[Begin Dataset content]
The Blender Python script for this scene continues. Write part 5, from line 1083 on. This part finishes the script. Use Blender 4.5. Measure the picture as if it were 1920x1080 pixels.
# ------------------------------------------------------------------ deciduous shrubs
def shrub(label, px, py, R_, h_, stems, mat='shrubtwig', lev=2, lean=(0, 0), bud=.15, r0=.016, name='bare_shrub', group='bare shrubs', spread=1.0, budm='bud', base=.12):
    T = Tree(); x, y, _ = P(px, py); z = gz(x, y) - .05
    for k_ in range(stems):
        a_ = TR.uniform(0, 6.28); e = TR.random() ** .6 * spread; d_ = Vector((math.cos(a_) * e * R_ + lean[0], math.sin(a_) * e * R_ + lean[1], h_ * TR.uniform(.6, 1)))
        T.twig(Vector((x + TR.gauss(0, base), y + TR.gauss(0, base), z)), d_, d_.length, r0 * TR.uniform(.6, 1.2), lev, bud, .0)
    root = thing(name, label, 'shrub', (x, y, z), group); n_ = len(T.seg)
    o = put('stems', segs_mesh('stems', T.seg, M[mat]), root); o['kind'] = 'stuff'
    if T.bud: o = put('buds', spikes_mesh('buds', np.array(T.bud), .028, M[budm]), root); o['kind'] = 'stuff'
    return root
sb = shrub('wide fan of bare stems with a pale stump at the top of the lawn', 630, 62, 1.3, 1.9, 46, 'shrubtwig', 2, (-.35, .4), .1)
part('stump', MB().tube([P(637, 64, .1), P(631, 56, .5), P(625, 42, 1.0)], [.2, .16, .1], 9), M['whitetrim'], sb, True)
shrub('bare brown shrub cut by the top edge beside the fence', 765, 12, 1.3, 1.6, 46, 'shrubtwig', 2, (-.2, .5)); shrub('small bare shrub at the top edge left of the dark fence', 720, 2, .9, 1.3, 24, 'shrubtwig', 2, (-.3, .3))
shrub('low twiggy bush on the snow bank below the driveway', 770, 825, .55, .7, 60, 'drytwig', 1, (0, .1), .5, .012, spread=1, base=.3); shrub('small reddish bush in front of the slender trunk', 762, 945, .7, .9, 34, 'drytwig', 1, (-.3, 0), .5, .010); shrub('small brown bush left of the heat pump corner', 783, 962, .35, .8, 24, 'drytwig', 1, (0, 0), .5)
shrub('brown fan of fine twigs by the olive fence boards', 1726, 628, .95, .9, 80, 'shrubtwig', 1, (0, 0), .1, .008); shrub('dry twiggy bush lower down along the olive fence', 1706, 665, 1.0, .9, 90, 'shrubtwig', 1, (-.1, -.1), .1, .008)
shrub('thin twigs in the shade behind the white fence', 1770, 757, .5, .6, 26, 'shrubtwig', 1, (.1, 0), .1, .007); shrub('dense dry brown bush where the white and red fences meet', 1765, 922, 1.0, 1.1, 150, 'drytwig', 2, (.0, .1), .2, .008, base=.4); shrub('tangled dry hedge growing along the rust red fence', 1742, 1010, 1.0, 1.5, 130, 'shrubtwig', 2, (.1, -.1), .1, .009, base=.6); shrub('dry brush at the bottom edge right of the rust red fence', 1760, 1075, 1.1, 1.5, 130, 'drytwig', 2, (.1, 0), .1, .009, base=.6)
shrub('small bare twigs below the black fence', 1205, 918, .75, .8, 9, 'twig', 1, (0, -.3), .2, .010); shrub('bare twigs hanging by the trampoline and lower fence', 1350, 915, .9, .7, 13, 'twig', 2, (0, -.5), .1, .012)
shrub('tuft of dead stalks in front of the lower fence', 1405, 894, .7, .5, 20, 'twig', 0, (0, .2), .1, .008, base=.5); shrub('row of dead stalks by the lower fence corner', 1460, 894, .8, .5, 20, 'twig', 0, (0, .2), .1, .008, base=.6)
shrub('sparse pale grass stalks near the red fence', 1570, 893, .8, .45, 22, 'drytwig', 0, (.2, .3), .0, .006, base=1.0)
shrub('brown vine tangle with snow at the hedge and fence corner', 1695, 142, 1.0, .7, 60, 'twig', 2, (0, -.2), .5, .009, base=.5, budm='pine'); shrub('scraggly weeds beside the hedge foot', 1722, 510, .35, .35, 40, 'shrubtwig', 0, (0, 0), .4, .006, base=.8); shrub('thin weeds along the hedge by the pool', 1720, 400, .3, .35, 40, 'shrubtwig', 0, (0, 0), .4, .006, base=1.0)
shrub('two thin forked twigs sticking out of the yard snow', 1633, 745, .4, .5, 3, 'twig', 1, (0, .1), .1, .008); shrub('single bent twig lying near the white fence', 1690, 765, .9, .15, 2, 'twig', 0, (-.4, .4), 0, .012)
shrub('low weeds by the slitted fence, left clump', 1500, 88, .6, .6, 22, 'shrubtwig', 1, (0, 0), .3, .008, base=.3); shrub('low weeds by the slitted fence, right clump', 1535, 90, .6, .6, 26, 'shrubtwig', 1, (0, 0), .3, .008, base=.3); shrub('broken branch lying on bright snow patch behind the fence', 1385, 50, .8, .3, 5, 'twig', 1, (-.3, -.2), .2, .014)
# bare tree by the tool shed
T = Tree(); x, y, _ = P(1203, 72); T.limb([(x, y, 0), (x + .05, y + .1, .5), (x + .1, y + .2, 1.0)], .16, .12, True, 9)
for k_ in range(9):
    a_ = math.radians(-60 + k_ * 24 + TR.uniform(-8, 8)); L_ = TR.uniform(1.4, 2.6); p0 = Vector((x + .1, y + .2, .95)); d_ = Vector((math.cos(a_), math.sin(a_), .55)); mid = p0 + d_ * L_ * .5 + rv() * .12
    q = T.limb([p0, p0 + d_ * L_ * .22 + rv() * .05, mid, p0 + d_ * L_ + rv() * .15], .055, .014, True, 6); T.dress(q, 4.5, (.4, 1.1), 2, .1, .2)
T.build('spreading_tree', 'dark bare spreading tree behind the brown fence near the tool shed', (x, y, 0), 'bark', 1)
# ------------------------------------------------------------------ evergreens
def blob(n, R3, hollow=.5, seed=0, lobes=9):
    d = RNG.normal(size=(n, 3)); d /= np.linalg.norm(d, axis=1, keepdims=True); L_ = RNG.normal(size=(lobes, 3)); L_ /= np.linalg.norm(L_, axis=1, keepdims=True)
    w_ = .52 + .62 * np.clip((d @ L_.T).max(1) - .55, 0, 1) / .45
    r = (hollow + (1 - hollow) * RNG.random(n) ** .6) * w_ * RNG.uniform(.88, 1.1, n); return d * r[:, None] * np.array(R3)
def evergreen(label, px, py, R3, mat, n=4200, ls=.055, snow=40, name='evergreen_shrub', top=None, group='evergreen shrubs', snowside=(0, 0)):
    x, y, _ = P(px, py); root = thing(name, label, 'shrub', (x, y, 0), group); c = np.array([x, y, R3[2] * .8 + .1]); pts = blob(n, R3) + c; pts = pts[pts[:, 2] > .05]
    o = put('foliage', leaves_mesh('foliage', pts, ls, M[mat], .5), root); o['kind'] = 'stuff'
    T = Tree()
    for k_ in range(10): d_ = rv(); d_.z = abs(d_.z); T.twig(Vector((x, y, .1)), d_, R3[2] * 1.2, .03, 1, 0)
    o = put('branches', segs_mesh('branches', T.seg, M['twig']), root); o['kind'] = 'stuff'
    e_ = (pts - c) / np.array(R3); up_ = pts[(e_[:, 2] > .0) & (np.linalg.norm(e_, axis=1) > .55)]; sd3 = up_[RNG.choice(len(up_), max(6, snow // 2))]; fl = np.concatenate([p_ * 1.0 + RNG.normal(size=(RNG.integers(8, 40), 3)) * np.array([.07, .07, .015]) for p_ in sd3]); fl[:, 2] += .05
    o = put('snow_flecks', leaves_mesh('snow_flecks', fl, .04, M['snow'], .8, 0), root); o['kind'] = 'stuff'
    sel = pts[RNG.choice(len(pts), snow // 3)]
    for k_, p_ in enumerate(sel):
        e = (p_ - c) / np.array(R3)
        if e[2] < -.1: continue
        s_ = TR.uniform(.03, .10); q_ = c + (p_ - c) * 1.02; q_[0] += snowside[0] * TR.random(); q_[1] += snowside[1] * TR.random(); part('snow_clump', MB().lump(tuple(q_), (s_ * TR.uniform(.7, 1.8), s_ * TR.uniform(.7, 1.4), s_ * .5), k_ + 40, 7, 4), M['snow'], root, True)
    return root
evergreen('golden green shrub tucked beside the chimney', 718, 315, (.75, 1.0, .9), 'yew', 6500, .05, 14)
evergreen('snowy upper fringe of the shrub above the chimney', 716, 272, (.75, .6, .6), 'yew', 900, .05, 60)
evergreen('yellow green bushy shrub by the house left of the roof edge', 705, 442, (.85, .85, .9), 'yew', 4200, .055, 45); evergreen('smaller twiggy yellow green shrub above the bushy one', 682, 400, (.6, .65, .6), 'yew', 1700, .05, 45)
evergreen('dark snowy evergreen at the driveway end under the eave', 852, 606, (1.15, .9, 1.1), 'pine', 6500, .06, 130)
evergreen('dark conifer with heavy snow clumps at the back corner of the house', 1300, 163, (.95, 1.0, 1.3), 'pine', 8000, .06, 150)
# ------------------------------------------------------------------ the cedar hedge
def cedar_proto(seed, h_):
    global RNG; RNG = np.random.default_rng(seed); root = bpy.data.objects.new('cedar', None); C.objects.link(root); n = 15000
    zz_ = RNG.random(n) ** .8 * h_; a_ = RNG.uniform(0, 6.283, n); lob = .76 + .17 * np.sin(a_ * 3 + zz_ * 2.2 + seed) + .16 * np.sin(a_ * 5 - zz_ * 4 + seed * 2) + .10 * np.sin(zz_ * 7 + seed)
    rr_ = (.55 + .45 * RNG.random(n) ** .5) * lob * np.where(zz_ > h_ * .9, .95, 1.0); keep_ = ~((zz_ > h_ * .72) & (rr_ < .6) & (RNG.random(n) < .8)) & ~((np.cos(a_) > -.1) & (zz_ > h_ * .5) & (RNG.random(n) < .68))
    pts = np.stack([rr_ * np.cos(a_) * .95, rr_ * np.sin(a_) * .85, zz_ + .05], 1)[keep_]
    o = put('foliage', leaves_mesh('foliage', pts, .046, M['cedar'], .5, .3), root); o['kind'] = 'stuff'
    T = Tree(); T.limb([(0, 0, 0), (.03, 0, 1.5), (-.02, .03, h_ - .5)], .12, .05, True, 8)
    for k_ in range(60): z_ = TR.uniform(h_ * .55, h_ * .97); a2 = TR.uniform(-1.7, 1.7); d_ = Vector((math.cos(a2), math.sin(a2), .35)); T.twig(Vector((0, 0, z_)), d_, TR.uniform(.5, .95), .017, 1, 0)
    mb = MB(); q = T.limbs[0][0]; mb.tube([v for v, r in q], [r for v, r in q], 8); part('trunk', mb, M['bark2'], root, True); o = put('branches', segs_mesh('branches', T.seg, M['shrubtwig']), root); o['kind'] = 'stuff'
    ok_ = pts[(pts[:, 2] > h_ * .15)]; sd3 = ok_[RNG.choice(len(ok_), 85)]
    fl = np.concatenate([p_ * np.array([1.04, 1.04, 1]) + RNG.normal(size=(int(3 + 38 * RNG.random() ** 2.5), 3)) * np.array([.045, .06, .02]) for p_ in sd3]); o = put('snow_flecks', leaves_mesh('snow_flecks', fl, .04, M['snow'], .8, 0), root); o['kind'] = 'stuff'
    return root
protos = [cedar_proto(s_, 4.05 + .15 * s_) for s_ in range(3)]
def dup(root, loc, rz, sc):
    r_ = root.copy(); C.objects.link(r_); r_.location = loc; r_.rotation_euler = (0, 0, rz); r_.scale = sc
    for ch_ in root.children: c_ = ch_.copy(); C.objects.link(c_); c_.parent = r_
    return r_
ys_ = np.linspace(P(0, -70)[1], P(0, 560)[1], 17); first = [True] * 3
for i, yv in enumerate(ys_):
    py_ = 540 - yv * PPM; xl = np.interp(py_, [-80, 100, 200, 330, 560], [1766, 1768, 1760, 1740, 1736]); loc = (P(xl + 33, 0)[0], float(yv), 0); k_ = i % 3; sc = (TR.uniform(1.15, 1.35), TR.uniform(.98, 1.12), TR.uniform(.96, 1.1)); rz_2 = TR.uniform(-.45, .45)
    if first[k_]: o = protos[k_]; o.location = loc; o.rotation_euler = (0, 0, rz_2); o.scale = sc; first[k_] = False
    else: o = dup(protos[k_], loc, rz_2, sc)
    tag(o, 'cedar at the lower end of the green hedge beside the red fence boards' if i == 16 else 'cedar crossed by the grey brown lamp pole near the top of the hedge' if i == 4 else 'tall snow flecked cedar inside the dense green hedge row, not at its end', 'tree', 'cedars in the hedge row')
[End Dataset content]
_Written task_
Collect the lines of the data that carry the word "part".

_Answer to the task_
The Blender Python script for this scene continues. Write part 5, from line 1083 on. This part finishes the script. Use Blender 4.5. Measure the picture as if it were 1920x1080 pixels.
part('stump', MB().tube([P(637, 64, .1), P(631, 56, .5), P(625, 42, 1.0)], [.2, .16, .1], 9), M['whitetrim'], sb, True)
        s_ = TR.uniform(.03, .10); q_ = c + (p_ - c) * 1.02; q_[0] += snowside[0] * TR.random(); q_[1] += snowside[1] * TR.random(); part('snow_clump', MB().lump(tuple(q_), (s_ * TR.uniform(.7, 1.8), s_ * TR.uniform(.7, 1.4), s_ * .5), k_ + 40, 7, 4), M['snow'], root, True)
    mb = MB(); q = T.limbs[0][0]; mb.tube([v for v, r in q], [r for v, r in q], 8); part('trunk', mb, M['bark2'], root, True); o = put('branches', segs_mesh('branches', T.seg, M['shrubtwig']), root); o['kind'] = 'stuff'